Agustina e a Cidade de Deus

Por Jorge Teixeira da Cunha 

Celebrou-se a 15 de Outubro o centenário do nascimento da escritora Agustina Bessa-Luís (1922-2022). E, finalmente, foi bom de ver um reconhecimento nacional dado a uma figura ímpar das nossas letras. Com mais incidência em Amarante, onde passou a infância, e no Porto, onde viveu, mas também em Lisboa, teve uma comemoração digna do seu mérito de escritora e de cidadã. Aqui queremos especialmente pôr em evidência a sua qualidade de crente e sobretudo a fina tessitura teológica da sua imensa obra.

Aos olhares mais atentos, Agustina irrompeu de forma intempestiva no ambiente um tanto pobre das nossas letras de meados do séc. XX. A miopia espiritual do chamado neo-realismo literário, herdeiro do positivismo, viu-se subitamente impugnada pelas figuras densas de humanidade das personagens de Agustina. A sua linhagem pode ser referida a outra figura do Porto, que é Raul Brandão e, mais remotamente, à tradição camiliana. E a sua obra foi-se avolumando numa torrente de criação que não parou de crescer até aos primeiros anos do novo século. A escolha e algumas das suas obras, sobretudo “A Sibila”, como texto de estudo na escola fez dela uma escritora conhecida, com as vantagens e desvantagens dos escritores e das obras de leitura obrigatória.

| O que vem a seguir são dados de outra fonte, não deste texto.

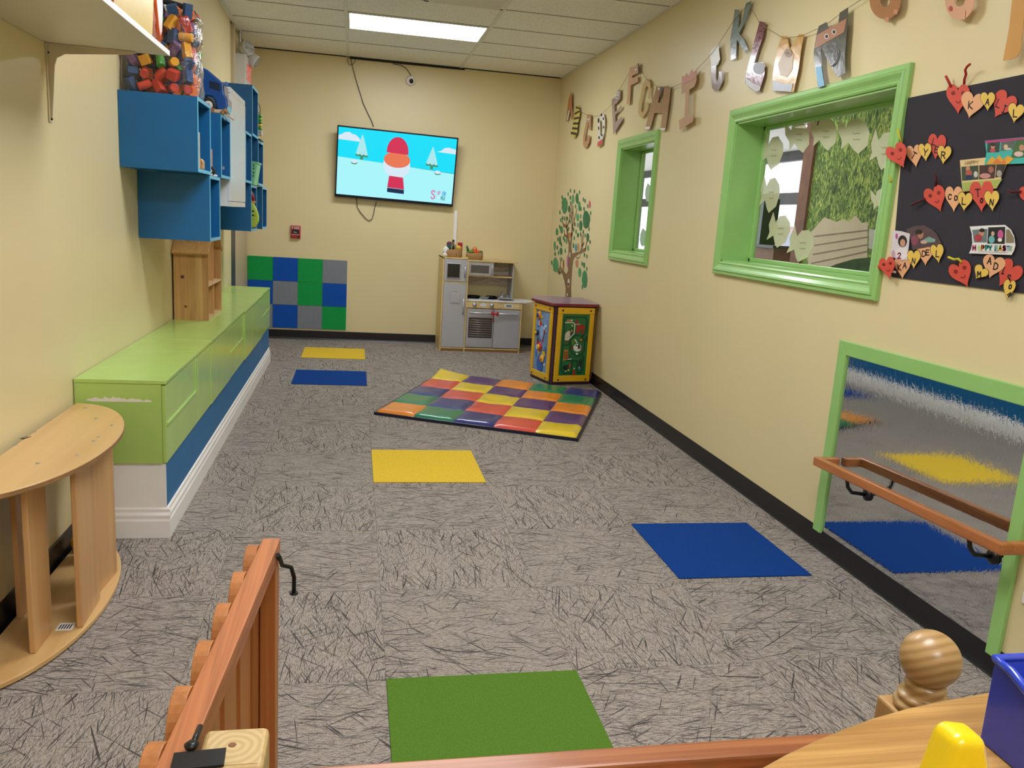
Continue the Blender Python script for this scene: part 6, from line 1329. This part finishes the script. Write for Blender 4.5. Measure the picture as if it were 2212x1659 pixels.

Agustina descreve penosamente as misérias da alma humana, mas há um núcleo interior onde a acção divina é o fundamento da realidade. Sob a sua pena impiedosa são escalpelizados os vícios individuais, os enredos de família nem sempre exemplares, as ambições políticas. O atavismo da nossa ancestral incapacidade de agir como povo está patente como em nenhum outro autor. Os seus romances dão corpo à intriga de figurões, de janotas, de artistas falhados. As personagens com mais densidade são geralmente femininas, num caso raro na nossa literatura e tanto mais interessante tendo em conta que a autora não manifesta quaisquer afectações de feminismo militante. A nossa cidade do Porto, com a sua milenar tendência para o rigorismo moral, a autonomia e uma certa mesquinhez, está amplamente presente em tantos momentos deliciosos da sua obra.

A atitude religiosa inautêntica, o formalismo dos crentes de tradição, a superstição, é tratada com a mesma crítica impiedosa dos outros aspectos da vida. Mas esse não é o tema mais importante de uma apreciação teológica da obra de Agustina. Podemos dizer que a Cidade de Deus se esconde dentro da cidade dos homens, de forma discretíssima, mas de um modo que faz da sua obra um fenómeno de densidade crística. Deus não aparece frequentemente nem de forma simplista nem gratuita. Desde as primeiras obras que o divino aparece de forma inesperada, em alguma personagem desadaptada, numa desconjunção delicada pela qual, não obstante, a narrativa se amplia de sentido. A marcha do comboio de um mundo em decomposição deixa subitamente ver uma luz ténue no fundo de um túnel, para quem lê com atenção. O divino apocalíptico, que dizer, de irrupção momentânea e inesperada, que vemos nos primeiros livros de contos, vai-se tornando menos evidente e é substituído por uma parusia do quotidiano, confiada a algumas personagens.

A obra de Agustina tem, pois, um enorme interesse para uma abordagem crente. Ela é um testemunho da encruzilhada do mundo em que nos encontramos. Na sua ficção, ela dá corpo à transformação de um cristianismo funcional e mesmo nacionalista, de uma igreja pensada como administração e como visibilidade, na direcção daquilo que deve ser: numa atitude crente enraizada na alma pela impressão do verbo que se fez carne para impregnar todos os aspectos da realidade. Tem, pois, ainda muitos frutos para dar a obra de Agustina que é seguramente a nossa maior romancista do séc. XX. E pode ensinar-nos a ser melhores crentes, ela que, discretamente, tinha no centro da sua casa um pequeno lugar de meditação e de oração, que é o sinal da centralidade do divino que acabamos de atribuir à sua obra.